Scene modeling code data:
— Begin —
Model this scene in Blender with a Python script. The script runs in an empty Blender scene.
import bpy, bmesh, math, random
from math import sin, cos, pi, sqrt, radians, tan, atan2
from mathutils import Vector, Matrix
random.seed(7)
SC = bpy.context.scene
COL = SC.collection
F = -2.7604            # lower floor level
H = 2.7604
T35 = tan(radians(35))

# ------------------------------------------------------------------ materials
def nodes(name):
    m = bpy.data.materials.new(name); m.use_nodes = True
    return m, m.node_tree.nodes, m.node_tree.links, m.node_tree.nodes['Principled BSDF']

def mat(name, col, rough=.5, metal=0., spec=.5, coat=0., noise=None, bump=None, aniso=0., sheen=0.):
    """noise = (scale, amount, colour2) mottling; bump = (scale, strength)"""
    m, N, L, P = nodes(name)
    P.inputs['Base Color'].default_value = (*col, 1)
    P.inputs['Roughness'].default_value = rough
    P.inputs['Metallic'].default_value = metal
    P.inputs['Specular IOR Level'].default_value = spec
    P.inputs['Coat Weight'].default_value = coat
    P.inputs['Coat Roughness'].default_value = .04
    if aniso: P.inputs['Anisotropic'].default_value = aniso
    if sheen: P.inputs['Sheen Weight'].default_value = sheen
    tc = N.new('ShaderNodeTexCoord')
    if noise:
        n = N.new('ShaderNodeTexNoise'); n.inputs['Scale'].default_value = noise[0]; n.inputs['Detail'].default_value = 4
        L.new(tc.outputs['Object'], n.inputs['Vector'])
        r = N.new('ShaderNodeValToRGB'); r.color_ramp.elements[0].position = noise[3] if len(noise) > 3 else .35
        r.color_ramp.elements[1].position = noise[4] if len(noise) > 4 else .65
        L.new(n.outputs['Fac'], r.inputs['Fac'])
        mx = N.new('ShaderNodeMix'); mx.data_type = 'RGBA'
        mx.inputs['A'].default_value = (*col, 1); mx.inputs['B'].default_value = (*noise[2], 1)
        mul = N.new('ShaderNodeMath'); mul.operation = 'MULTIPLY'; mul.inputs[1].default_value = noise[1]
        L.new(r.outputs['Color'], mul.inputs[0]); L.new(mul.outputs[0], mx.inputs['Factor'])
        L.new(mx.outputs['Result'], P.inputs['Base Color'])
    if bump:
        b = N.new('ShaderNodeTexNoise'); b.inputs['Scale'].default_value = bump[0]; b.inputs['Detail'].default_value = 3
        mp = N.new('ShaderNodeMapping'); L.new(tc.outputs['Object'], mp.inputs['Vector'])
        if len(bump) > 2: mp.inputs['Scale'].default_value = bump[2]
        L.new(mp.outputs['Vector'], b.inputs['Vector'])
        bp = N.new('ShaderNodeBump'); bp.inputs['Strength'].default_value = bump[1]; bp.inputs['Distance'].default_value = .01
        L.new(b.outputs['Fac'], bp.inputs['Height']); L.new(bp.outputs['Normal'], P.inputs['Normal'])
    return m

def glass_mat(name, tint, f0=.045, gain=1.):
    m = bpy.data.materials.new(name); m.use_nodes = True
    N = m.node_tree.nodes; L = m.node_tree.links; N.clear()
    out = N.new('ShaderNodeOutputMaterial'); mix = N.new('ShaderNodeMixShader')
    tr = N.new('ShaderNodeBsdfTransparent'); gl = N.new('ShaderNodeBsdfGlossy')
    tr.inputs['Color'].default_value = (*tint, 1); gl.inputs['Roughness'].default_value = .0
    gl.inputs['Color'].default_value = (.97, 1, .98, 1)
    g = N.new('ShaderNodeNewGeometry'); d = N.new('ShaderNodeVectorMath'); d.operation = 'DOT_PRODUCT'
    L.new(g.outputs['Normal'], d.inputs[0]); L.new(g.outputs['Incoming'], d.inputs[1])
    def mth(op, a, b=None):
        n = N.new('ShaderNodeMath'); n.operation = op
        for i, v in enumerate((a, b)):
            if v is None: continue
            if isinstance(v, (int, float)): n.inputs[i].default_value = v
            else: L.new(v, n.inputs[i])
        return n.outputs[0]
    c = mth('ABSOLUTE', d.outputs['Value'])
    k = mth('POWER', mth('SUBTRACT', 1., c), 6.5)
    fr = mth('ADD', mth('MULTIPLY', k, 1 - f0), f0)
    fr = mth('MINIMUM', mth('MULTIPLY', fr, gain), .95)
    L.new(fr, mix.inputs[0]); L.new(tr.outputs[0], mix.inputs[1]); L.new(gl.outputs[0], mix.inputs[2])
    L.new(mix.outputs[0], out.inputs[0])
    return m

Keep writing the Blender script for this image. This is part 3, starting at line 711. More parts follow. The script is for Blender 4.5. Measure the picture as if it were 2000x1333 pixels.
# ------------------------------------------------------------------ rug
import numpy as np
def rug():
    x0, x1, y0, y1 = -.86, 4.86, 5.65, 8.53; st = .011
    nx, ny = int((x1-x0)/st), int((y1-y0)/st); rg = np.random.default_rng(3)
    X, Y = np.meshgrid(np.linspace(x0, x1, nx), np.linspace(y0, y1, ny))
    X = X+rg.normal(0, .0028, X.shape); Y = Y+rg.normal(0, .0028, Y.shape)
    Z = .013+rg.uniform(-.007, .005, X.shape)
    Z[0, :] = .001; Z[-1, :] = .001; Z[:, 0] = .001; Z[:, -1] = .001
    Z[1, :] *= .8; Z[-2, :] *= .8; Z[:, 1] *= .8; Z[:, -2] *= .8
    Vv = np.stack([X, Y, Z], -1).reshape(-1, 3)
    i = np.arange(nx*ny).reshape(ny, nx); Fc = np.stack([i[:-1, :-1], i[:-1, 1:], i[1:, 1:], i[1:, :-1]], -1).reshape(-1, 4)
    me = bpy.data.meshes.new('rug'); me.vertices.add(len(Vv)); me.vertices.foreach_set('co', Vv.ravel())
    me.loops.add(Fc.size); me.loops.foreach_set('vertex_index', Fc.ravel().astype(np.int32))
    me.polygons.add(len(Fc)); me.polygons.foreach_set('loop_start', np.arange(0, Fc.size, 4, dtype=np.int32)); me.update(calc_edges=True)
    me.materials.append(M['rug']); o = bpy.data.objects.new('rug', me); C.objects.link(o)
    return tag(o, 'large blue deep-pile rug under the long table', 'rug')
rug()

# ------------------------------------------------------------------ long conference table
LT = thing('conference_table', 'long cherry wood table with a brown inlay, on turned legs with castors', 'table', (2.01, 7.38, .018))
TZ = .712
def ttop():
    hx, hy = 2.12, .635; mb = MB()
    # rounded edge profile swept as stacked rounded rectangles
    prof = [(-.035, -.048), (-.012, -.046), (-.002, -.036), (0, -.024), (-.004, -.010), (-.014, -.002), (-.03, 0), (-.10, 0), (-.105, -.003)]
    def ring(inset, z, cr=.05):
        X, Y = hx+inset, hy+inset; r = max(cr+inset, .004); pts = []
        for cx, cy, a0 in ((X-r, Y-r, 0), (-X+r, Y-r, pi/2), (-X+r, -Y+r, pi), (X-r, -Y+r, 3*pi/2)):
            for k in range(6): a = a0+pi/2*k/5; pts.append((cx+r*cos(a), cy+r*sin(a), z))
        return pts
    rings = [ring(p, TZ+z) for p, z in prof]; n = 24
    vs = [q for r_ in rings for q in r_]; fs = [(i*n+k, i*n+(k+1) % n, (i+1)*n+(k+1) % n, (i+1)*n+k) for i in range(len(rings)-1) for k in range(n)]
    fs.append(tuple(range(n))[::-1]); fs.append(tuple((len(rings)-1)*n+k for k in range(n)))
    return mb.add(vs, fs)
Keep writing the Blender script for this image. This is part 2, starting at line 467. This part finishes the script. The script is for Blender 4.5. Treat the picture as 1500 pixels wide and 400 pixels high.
— End —
The exercise |
Using the material above, quote the first line and each line after it, stopping at and including the line that holds "T35 = tan(radians(35))".

Final answer |
Model this scene in Blender with a Python script. The script runs in an empty Blender scene.
import bpy, bmesh, math, random
from math import sin, cos, pi, sqrt, radians, tan, atan2
from mathutils import Vector, Matrix
random.seed(7)
SC = bpy.context.scene
COL = SC.collection
F = -2.7604            # lower floor level
H = 2.7604
T35 = tan(radians(35))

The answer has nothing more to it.